Scene modeling code data
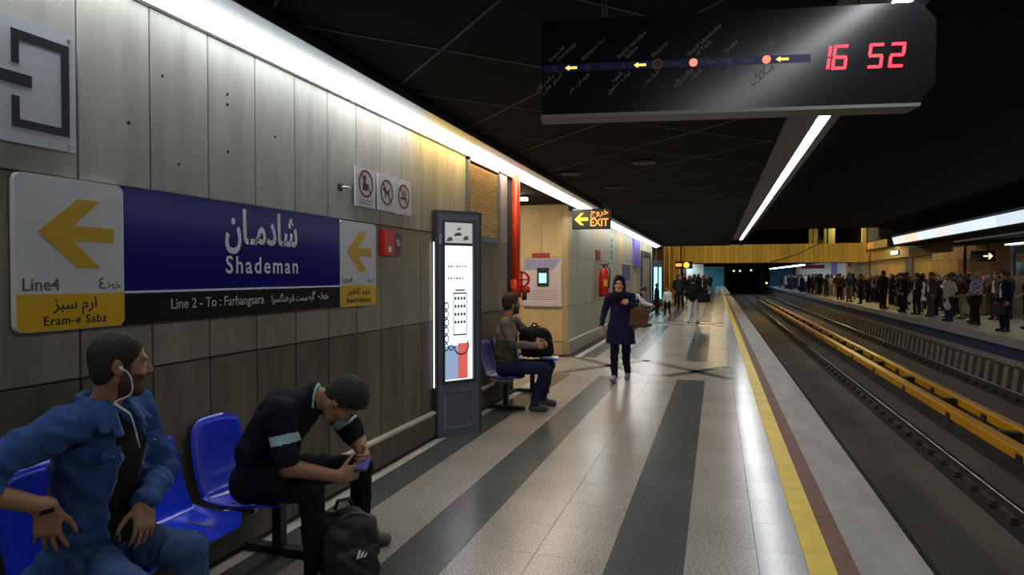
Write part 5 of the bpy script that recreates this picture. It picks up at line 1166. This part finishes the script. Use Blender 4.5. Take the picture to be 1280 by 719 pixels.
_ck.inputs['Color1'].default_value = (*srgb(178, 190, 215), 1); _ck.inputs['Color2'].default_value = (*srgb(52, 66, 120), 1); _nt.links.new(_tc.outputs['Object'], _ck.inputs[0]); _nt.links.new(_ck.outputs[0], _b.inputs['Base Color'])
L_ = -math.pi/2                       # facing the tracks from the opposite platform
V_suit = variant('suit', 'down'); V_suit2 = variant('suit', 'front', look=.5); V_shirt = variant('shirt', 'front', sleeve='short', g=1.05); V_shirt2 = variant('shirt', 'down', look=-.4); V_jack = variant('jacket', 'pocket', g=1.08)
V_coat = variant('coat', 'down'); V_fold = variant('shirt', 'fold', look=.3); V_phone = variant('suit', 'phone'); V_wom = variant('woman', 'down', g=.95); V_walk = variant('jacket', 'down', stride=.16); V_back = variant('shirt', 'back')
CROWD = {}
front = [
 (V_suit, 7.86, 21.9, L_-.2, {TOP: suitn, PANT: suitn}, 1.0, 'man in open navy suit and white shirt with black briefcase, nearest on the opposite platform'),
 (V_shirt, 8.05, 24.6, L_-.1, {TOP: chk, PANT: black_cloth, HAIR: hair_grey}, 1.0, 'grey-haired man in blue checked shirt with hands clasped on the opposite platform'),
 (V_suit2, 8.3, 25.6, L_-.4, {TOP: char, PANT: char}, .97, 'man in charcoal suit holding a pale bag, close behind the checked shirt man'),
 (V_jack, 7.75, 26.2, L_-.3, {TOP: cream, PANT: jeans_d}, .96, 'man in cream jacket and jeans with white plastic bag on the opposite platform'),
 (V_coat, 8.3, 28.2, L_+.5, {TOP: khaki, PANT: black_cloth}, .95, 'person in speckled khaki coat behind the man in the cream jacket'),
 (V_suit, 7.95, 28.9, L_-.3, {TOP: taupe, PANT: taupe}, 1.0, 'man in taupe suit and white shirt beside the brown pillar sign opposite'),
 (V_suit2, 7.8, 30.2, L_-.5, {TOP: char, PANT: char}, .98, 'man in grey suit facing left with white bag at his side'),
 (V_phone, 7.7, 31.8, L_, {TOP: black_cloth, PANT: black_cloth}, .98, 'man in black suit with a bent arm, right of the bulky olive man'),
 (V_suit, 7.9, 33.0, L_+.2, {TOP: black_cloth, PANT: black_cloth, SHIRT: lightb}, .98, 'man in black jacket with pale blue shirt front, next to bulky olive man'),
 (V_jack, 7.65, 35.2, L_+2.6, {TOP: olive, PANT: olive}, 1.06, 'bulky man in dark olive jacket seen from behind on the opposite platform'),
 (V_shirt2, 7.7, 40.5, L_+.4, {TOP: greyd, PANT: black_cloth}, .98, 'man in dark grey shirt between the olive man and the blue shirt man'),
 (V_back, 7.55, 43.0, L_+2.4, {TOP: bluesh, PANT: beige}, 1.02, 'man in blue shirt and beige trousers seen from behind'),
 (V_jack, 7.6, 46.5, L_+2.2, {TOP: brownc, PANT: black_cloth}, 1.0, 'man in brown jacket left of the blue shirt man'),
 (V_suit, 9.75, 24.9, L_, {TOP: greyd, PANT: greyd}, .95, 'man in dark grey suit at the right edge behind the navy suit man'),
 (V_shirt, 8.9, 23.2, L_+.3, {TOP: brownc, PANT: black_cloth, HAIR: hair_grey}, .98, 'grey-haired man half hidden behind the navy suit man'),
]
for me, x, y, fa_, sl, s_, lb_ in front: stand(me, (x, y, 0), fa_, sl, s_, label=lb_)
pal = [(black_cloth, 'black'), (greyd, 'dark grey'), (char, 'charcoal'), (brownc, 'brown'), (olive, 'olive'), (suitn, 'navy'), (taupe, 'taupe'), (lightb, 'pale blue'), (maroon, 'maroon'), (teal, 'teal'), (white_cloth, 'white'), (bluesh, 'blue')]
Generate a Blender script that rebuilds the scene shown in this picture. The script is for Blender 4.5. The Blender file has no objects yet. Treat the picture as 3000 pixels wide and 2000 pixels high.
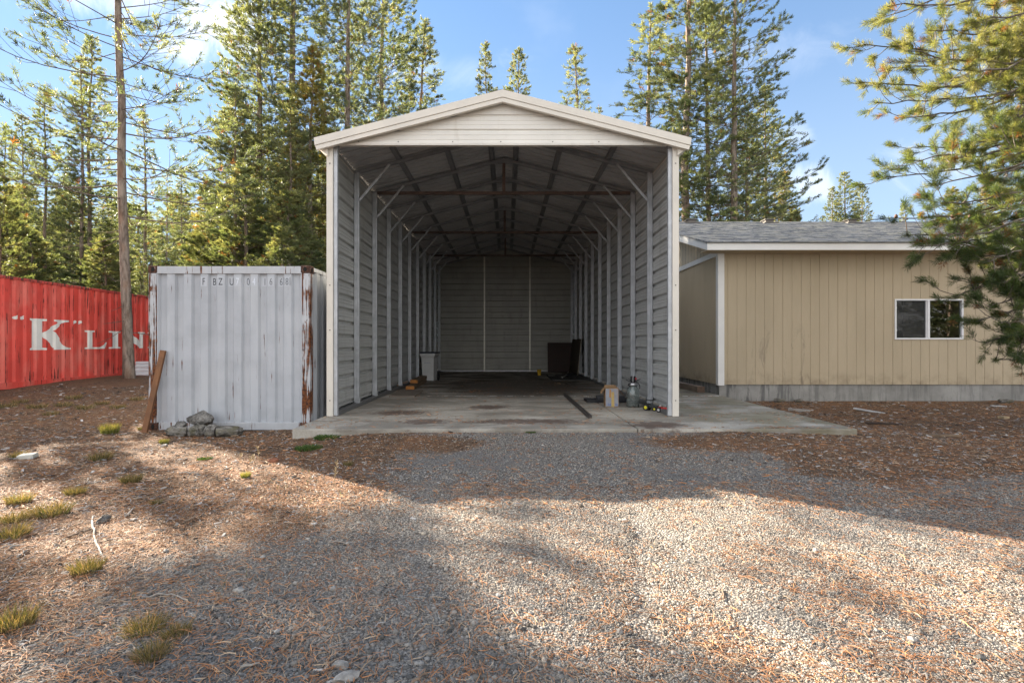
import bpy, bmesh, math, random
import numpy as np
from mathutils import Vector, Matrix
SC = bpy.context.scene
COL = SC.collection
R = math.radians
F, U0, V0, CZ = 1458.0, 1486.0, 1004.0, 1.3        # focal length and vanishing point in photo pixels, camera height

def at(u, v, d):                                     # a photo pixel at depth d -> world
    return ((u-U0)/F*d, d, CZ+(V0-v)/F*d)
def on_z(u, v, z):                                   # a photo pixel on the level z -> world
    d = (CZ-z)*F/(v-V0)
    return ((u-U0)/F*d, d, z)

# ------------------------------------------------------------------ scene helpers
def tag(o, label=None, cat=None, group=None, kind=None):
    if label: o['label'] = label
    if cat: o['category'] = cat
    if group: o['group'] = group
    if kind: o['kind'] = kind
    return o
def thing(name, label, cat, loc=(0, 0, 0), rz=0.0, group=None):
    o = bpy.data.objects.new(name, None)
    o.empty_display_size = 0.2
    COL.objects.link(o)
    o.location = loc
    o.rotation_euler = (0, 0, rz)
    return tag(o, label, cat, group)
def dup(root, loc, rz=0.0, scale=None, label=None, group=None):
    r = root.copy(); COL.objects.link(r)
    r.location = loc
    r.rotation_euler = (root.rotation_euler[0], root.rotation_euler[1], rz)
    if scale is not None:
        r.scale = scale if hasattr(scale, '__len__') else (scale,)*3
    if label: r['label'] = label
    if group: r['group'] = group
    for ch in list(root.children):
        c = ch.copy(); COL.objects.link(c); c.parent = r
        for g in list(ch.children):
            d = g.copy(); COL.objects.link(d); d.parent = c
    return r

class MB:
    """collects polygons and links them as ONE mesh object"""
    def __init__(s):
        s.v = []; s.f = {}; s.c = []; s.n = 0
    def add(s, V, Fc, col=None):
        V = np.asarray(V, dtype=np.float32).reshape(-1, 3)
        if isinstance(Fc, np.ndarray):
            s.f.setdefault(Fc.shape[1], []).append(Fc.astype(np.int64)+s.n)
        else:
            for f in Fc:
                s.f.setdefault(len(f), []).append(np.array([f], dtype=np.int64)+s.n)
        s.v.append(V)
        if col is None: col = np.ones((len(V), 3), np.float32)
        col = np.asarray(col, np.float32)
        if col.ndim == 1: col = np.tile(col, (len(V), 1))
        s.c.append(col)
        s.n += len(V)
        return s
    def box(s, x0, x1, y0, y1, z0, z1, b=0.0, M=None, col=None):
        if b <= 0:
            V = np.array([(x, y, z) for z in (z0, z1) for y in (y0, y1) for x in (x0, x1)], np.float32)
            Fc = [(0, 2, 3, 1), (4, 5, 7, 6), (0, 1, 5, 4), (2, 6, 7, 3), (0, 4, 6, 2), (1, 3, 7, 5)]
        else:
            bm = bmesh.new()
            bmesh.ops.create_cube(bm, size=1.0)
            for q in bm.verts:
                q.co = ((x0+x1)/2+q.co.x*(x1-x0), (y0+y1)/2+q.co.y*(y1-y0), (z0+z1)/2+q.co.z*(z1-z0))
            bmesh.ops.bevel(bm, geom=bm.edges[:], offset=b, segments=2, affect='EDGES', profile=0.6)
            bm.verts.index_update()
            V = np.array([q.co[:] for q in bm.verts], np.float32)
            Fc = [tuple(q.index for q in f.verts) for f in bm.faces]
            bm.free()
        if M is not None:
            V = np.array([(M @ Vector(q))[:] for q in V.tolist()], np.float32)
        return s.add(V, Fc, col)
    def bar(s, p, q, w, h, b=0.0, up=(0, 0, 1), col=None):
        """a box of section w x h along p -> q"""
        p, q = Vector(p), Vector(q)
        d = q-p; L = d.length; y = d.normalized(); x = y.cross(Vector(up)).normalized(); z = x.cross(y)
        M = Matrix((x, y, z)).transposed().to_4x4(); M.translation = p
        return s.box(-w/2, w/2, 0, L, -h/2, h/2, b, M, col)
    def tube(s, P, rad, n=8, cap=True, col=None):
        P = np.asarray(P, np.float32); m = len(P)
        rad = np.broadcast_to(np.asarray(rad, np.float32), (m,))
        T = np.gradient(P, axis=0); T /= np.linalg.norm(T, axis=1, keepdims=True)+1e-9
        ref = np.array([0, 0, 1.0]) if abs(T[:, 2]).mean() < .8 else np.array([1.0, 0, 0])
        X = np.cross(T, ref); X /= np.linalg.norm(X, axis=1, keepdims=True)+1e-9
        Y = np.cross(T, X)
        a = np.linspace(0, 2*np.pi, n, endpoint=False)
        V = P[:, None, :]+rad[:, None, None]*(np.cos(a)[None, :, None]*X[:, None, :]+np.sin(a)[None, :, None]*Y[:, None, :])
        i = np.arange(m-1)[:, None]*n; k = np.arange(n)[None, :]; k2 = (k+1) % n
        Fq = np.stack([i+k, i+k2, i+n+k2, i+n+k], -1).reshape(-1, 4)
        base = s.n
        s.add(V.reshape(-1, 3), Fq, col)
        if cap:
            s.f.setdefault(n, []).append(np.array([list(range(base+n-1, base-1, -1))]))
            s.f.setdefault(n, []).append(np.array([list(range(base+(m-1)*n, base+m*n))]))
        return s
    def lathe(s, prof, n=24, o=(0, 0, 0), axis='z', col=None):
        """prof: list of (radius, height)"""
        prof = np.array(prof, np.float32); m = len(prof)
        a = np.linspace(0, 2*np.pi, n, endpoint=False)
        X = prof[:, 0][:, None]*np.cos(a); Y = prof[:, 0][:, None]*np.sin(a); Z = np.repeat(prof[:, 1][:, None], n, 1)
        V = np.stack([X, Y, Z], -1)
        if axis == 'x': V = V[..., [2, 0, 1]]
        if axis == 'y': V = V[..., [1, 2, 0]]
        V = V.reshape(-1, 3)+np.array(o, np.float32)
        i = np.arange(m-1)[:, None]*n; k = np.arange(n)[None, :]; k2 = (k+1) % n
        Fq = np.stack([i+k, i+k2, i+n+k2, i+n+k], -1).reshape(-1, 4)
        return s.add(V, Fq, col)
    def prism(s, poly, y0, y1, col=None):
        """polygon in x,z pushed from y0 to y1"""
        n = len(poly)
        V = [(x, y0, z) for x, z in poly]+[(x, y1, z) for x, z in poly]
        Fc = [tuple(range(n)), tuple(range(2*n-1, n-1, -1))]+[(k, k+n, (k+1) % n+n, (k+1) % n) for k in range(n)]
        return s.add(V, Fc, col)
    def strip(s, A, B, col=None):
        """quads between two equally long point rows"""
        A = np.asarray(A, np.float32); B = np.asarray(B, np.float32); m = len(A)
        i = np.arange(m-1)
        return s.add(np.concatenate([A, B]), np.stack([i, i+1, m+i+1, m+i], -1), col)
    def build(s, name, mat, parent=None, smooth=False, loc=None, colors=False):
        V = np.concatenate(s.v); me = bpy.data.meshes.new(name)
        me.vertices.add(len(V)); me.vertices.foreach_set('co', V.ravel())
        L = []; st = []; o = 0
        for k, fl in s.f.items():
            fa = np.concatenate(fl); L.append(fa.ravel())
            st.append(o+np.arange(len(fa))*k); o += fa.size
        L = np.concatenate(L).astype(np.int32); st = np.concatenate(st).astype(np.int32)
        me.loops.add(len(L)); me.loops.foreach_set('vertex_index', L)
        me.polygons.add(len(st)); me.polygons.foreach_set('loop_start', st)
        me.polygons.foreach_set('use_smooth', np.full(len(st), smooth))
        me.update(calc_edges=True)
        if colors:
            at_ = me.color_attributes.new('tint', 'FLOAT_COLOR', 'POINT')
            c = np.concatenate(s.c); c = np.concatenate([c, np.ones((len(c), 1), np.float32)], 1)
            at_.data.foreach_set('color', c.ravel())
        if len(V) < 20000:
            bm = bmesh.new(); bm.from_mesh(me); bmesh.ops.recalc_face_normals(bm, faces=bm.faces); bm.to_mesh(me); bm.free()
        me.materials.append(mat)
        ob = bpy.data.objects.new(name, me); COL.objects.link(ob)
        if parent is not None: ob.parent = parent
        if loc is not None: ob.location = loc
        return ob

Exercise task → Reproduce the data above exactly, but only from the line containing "Generate a Blender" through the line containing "F, U0, V0, CZ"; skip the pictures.

Problem solution →
Generate a Blender script that rebuilds the scene shown in this picture. The script is for Blender 4.5. The Blender file has no objects yet. Treat the picture as 3000 pixels wide and 2000 pixels high.
import bpy, bmesh, math, random
import numpy as np
from mathutils import Vector, Matrix
SC = bpy.context.scene
COL = SC.collection
R = math.radians
F, U0, V0, CZ = 1458.0, 1486.0, 1004.0, 1.3        # focal length and vanishing point in photo pixels, camera height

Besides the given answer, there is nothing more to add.